Confirmation bias often determines who you will believe. In that last example I offered, a Jehovah's Witness would likely believe the "god is different than God" person while a non-Jehovah's Witness would immediately dismiss it. That's the kind of thing you see when liberals side with Huffington Post or conservatives side with Fox News. "They are confirming my belief, so they're right." Rarely is the question of "which is true" actually broached.

And that is the issue. We really ought to be in pursuit of the truth rather than in defense of bias. That requires, first of all, a valid source of truth, doesn't it? Jesus said, "I am the Truth" (John 14:6), so that's a valid source of truth, but beyond that we have the God-breathed Word, a valid and invaluable source of truth. With it we can hold up what others believe and what we believe to the light of truth and verify. In cases that are not covered in God's Word, we need to investigate rather than merely confirm our own bias. What did they say or do? What did they mean? Is the story I'm being presented a valid representation of reality, or is it a biased representation?
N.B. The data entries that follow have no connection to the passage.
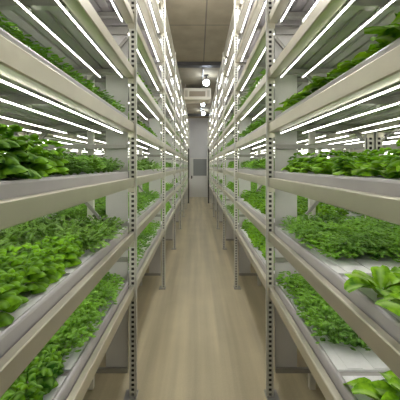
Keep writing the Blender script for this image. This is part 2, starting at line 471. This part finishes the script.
# ------------------------------------------------------------------ plants
def leaf(rn, length, width, az, elev, bend, cup, z0, r0, nl, nw, shape, stem=0., wav=0.):
    """grid of quads: leaf blade leaving (r0, z0) in direction az, rising at elev and bending down by `bend` along its length"""
    vs = []; ribs = []
    ca, sa = math.cos(az), math.sin(az)
    px, pz = r0, z0; ang = elev; step = length/nl
    ph = rn.random()*6
    for i in range(nl+1):
        t = i/nl
        if t < stem: w = .0022
        else:
            q = (t-stem)/(1-stem)
            if shape == 'round': w = width*.5*(max(0., math.sin(PI*min(1, q*.94+.03)))**.55)
            elif shape == 'oval': w = width*.5*(math.sin(PI*min(1, q**.85*.93+.04))**.75)
            elif shape == 'lobed': w = width*.5*(.35+.65*q)*(1-.85*max(0, (q-.8)/.2)**2)*(.72+.28*math.cos(q*15))
            else: w = width*.5*(math.sin(PI*min(1, q**1.25*.90+.06))**.7)
        for j in range(nw+1):
            v = (j/nw)*2-1
            side = v*w
            lift = -cup*w*(v*v) + wav*width*math.sin(ph+t*9+v*2.)*abs(v)
            nx, nz = -math.sin(ang), math.cos(ang)
            rr = px+nx*lift; zz = pz+nz*lift
            vs.append((rr*ca - side*sa, rr*sa + side*ca, zz))
            ribs.append(.75 if (abs(v) < .01 and t > 0) else (.6 if t < stem else 0.))
        px += step*math.cos(ang); pz += step*math.sin(ang); ang -= bend/nl
    fs = [(i*(nw+1)+j, i*(nw+1)+j+1, (i+1)*(nw+1)+j+1, (i+1)*(nw+1)+j) for i in range(nl) for j in range(nw)]
    return vs, fs, ribs

def plant(kind, seed, hi):
    rn = random.Random(seed); V = []; F = []; R = []
    U = rn.uniform
    def put(a):
        n = len(V); V.extend(a[0]); F.extend([tuple(n+i for i in f) for f in a[1]]); R.extend(a[2])
    if kind == 'basil':
        nl, nw = (6, 4) if hi else (3, 2)
        for tier in range(4):
            z = .024+tier*.023; nleaf = [6, 7, 6, 5][tier]
            for i in range(nleaf):
                az = 2*PI*i/nleaf+tier*.8+U(-.3,.3); ln = U(.85,1.15)*[.056,.052,.043,.032][tier]
                put(leaf(rn, ln, ln*.92, az, [.35,.5,.75,1.05][tier]+U(-.25,.25), [1.3,1.6,1.9,2.1][tier], .75, z+U(-.005,.005), .006, nl, nw, 'round', .05))
    elif kind == 'cress':
        nl, nw = (4, 2) if hi else (2, 2)
        for i in range(110 if hi else 64):
            az = U(0, 2*PI); r = .070*math.sqrt(U(0,1)); z = .090*(1-.45*(r/.070)**2)*U(.35,1.1)
            ln = U(.018,.028)*(1 if hi else 1.2)
            a = leaf(rn, ln, ln*.75, az+U(-.7,.7), U(.0,.8), U(.5,1.4), .4, 0, 0, nl, nw, 'round')
            if hi:
                ex, ey = r*math.cos(az), r*math.sin(az); qx, qy = -math.sin(az)*.0008, math.cos(az)*.0008
                put(([(qx,qy,0),(-qx,-qy,0),(ex-qx,ey-qy,z),(ex+qx,ey+qy,z)], [(0,1,2,3)], [.5]*4))
            put(([(x+r*math.cos(az), y+r*math.sin(az), zz+z) for x, y, zz in a[0]], a[1], a[2]))
    elif kind == 'rocket':
        for i in range(34 if hi else 22):
            az = U(0, 2*PI); r = .066*math.sqrt(U(0,1)); z = U(.03,.085)*(1-.35*(r/.066)**2)
            ex, ey = r*math.cos(az), r*math.sin(az); qx, qy = -math.sin(az)*.0008, math.cos(az)*.0008
            if hi: put(([(qx,qy,0),(-qx,-qy,0),(ex-qx,ey-qy,z),(ex+qx,ey+qy,z)], [(0,1,2,3)], [.5]*4))
            a = leaf(rn, U(.022,.036), .017, az+U(-.9,.9), U(.0,.9), U(.5,1.4), .3, 0, 0, 3, 2, 'oval')
            put(([(x+ex, y+ey, zz+z) for x, y, zz in a[0]], a[1], a[2]))
        nl, nw = (7, 2) if hi else (4, 2)
        for i in range(26 if hi else 20):
            az = U(0, 2*PI); ln = U(.070,.135)
            put(leaf(rn, ln, U(.022,.032), az, U(.55,1.35), U(.7,1.9), .25, .0, U(0,.02), nl, nw, 'lobed', .25, .08))
    else:
        nl, nw = (8, 4) if hi else (4, 2)
        n = 11
        for i in range(n):
            q = i/n; az = i*2.4+U(-.3,.3); ln = U(.9,1.1)*(.125-.05*q)
            put(leaf(rn, ln, ln*U(.48,.58), az, .75+.65*q+U(-.25,.15), 1.0+.6*q+U(-.2,.4), -.35 if i % 3 else .3, .0, .004, nl, nw, 'spoon', .20, .08))
    return np.array(V, float), np.array(F, int), np.array(R, float)

def np_mesh(name, V, F, R, mt):
    me = bpy.data.meshes.new(name)
    me.vertices.add(len(V)); me.vertices.foreach_set('co', V.astype(np.float32).ravel())
    me.loops.add(F.size); me.loops.foreach_set('vertex_index', F.astype(np.int32).ravel())
    me.polygons.add(len(F)); me.polygons.foreach_set('loop_start', np.arange(0, F.size, 4, dtype=np.int32))
    me.polygons.foreach_set('use_smooth', np.ones(len(F), dtype=bool))
    me.update(calc_edges=True); me.validate()
    at = me.attributes.new('rib', 'FLOAT', 'POINT'); at.data.foreach_set('value', R.astype(np.float32))
    me.materials.append(mt)
    return me

KINDS = ('basil', 'cress', 'rocket', 'lettuce')
HI = {kd: [plant(kd, 100+i*7+len(kd), True) for i in range(4)] for kd in KINDS}
LO = {kd: [plant(kd, 300+i*7+len(kd), False) for i in range(3)] for kd in KINDS}
HIM = {kd: [np_mesh(kd, *HI[kd][i], LEAF[kd]) for i in range(4)] for kd in KINDS}

def kind_at(key, k, l, u, yl):
    """species growing at depth u and at yl (0 = near end of the bay, 1 = far end) of a tray"""
    if k == 0 and key == 'L':
        if l == 0: return 'basil' if yl < .52 else 'cress'
        if l == 1: return ('basil' if u < .26 and yl < .60 else 'rocket')
        if l == 2: return 'basil' if yl < .50 else 'cress'
        return 'cress'
    if k == 0 and key == 'R':
        if l in (0, 1): return 'lettuce' if yl < .47 else 'cress'
        if l == 2: return 'lettuce' if int(yl*18+u*31) % 2 == 0 else 'basil'
        return 'lettuce'
    return ('cress', 'basil', 'rocket', 'cress', 'basil')[(k*3+l*2+(1 if key == 'R' else 0)) % 5]

US = [.118, .216, .314, .412, .510, .605]
jobs = []
for key, (x, s, k0, k1, nm) in ROWS.items():
    if key in ('LF', 'RF'): lvls = (1, 2, 3)
    elif key in ('LN', 'RN'): lvls = (1, 2, 3)
    else: lvls = range(0, 8)
    for k in range(k0, k1+1):
        for l in lvls:
            rows = US
            if key in 'LR':
                if l == 3: rows = US[:4]
                if l > 3:
                    if k > 4 or k == 0 or l > 4: continue
                    rows = US[:2]
                if k >= 4: rows = rows[:4]
            n = 18
            for ri, u in enumerate(rows):
                for i in range(n):
                    yl = (i+.5)/n
                    y = bay_y(k)-L+.155+yl*(L-.25)
                    kd = kind_at(key, k, l, u, yl)
                    if key == 'R' and k == 0 and l in (0, 1) and .46 < yl < .53 and u < .35: continue     # bare white board
                    uu = u + rng.uniform(-.014,.014); y += rng.uniform(-.015,.015)
                    sc_ = rng.uniform(.92, 1.2)
                    if kd == 'lettuce' and i % 2 and l < 2: continue
                    if kd == 'lettuce': sc_ *= 1.18 if l < 2 and k == 0 else 1.0
                    if kd == 'basil' and l == 2 and k == 0: sc_ *= 1.28 if key == 'L' else .95
                    if kd == 'lettuce' and l == 2: sc_ *= .85
                    if l == 3: sc_ *= .80 if key == 'L' else 1.0
                    px = 198+300*(x+s*uu)/y; py = 166+300*(EYE-TOPS[l]-.09)/y
                    inside = -8 < px < 408 and -8 < py < 415 and y > .3
                    jobs.append((y, kd, inside and key in 'LR' and k <= 1, x+s*uu, TOPS[l]+.0405, sc_, rng.uniform(0, 2*PI), (key, k, l, ri, i, nm)))
jobs.sort(key=lambda j: j[0])
count = {kd: 0 for kd in KINDS}
stuff = {kd: [[], [], [], 0] for kd in KINDS}
LOOK = {'basil': ('basil_plant', 'round-leaved basil'), 'cress': ('cress_plant', 'small-leaved cress'), 'rocket': ('rocket_plant', 'narrow-leaved rocket'), 'lettuce': ('lettuce_plant', 'broad-leaved lettuce')}
for y, kd, solo, x, z, sc_, rot, (key, k, l, ri, i, nm) in jobs:
    if solo and count[kd] < 300:
        o = obj(LOOK[kd][0], HIM[kd][count[kd] % 4], None, (x, y, z)); o.rotation_euler = (0, 0, rot); o.scale = (sc_,)*3
        side = 'left-side' if key == 'L' else 'right-side'
        tag(o, f'{LOOK[kd][1]}, row {ri+1} from aisle, plant {18-i} from {ORD[k]} upright, {LVL[l]} {side} shelf', 'plant', f'{kd} plants in the trays')
        count[kd] += 1
    else:
        near = y < 2.3
        V, F, R = (HI if near else LO)[kd][rng.randrange(3)]
        c, sn = math.cos(rot)*sc_, math.sin(rot)*sc_
        W_ = np.column_stack((V[:,0]*c-V[:,1]*sn+x, V[:,0]*sn+V[:,1]*c+y, V[:,2]*sc_+z))
        st = stuff[kd]; st[0].append(W_); st[1].append(F+st[3]); st[2].append(R); st[3] += len(V)
for kd in KINDS:
    st = stuff[kd]
    if not st[0]: continue
    o = obj(f'distant_{kd}_plants', np_mesh(f'distant_{kd}_plants', np.vstack(st[0]), np.vstack(st[1]), np.concatenate(st[2]), LEAF[kd]))
    tag(o, f'mass of small {kd} plants filling the trays further along and behind', 'plants', None, 'stuff')

# ------------------------------------------------------------------ camera, world, view
cam = bpy.data.cameras.new('camera'); co = bpy.data.objects.new('camera', cam); C.objects.link(co)
co.location = (0, 0, EYE); co.rotation_euler = (PI/2, 0, 0)
cam.sensor_width = 36; cam.lens = 27; cam.shift_x = .005; cam.shift_y = -.085; cam.clip_start = .02
sc.camera = co
w = bpy.data.worlds.new('world'); sc.world = w; w.use_nodes = True
w.node_tree.nodes['Background'].inputs[0].default_value = (.5,.5,.5,1); w.node_tree.nodes['Background'].inputs[1].default_value = .2
sc.view_settings.view_transform = 'Standard'; sc.view_settings.look = 'None'; sc.view_settings.gamma = 1; sc.view_settings.use_curve_mapping = False
sc.view_settings.exposure = 0.5
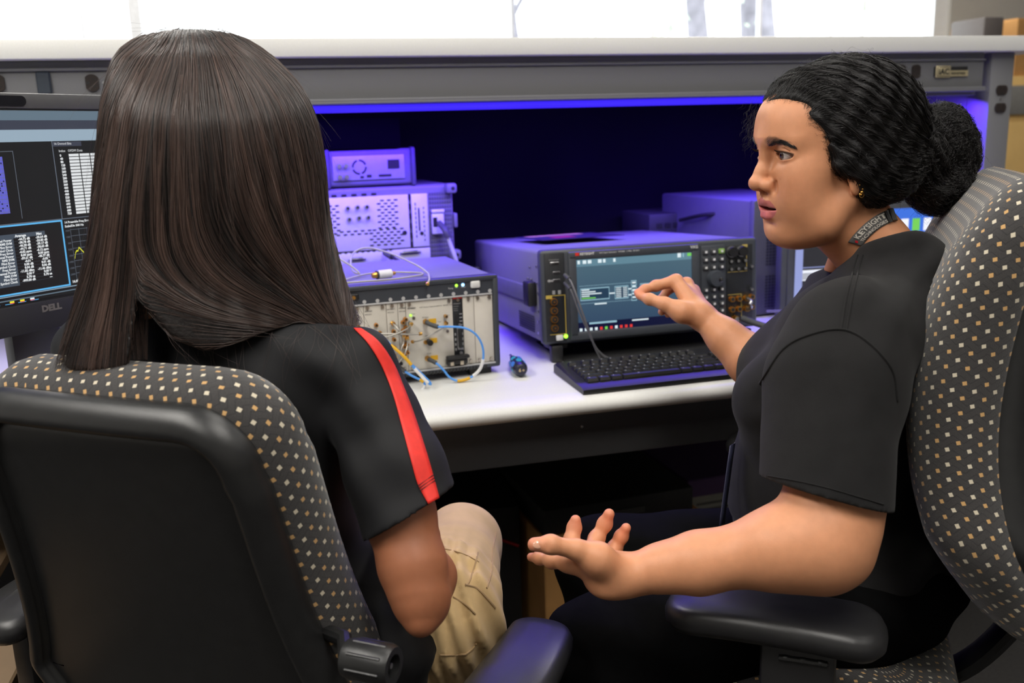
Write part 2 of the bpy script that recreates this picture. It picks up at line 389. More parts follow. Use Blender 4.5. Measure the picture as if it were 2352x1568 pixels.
# the lit screen
scr_bg = bpy.data.materials.new('screen blue'); scr_bg.use_nodes = True
_n = scr_bg.node_tree; _p = _n.nodes['Principled BSDF']; _p.inputs['Base Color'].default_value = (.004, .005, .006, 1); _p.inputs['Roughness'].default_value = .16
_tc = _n.nodes.new('ShaderNodeTexCoord'); _sp = _n.nodes.new('ShaderNodeSeparateXYZ'); _cr = _n.nodes.new('ShaderNodeValToRGB'); _mp = _n.nodes.new('ShaderNodeMapRange')
_n.links.new(_tc.outputs['Object'], _sp.inputs[0]); _mp.inputs['From Min'].default_value = .02; _mp.inputs['From Max'].default_value = .17; _n.links.new(_sp.outputs['Z'], _mp.inputs['Value']); _n.links.new(_mp.outputs[0], _cr.inputs[0])
_cr.color_ramp.elements[0].color = (*srgb(52, 74, 104), 1); _cr.color_ramp.elements[1].color = (*srgb(82, 112, 128), 1)
_n.links.new(_cr.outputs[0], _p.inputs['Emission Color']); _p.inputs['Emission Strength'].default_value = .85
sx0, sx1, sz0, sz1 = fx(.15), fx(.69), fz(.905), fz(.095)
SWd, SHt = sx1 - sx0, sz1 - sz0
u_ = lambda u: sx0 + u * SWd
v_ = lambda v: sz1 - v * SHt
b = MB(); b.box2(sx0 - .004, sx1 + .004, -.001, .004, sz0 - .003, sz1 + .003, .001); b.build('screen_glass', M('black screen glass', (.006, .006, .007), .12), G)
b = MB(); b.rect(sx0, sx1, sz0, sz1, -.0016); scr = b.build('screen', scr_bg, G)
em_w = EM('display white', srgb(225, 240, 245), 1.0); em_line = EM('display pale blue', srgb(150, 190, 205), 1.0); em_bar = EM('display bar', srgb(98, 134, 150), 1.0)
em_navy = EM('display navy', srgb(16, 20, 52), 1.0); em_red = EM('display red', srgb(225, 60, 55), 1.0); em_grn = EM('display green', srgb(120, 210, 90), 1.0); em_blk = EM('display box', srgb(38, 62, 84), 1.0)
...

Oh, here, let's see if I can put it another way. "Let every person be quick to hear, slow to speak, slow to anger." (James 1:19). Now, I know -- that doesn't really go with today's society. Everything is real-time, here and now, let's get on it and run. "There's someone wrong on the Internet." We're watching Fox or reading HuffPo and we're expected to agree. We're seeing that Internet stuff where those people are really, really wrong. "Slow to speak"??? Don't be ridiculous! Except that's what the Word of God says. Instead, be quick to hear and slow to speak and slow to anger. Investigate. Examine. Test. Because "the anger of man does not produce the righteousness of God" (James 1:20). And we want to do that. Even if it means we are wrong in our bias.

2 comments:

David said...

I sometimes worry about that in myself. Which is part of the reason that when I do watch the news it's from someone I know is opposed to my views. It seems to be a fine line of finding things that agree with you because they agree with you or because they reinforce what you believe.

Stan said...

It IS difficult. I want to be careful that what I believe is the right things, but I also want to be careful that I believe the right things for the right reasons. I want to know why I believe them. More times than you might thing I've called myself out for poor reasoning. It adds to my confidence when I know why I believe, and it adds to my confidence and effectiveness when I know why others believe what they believe.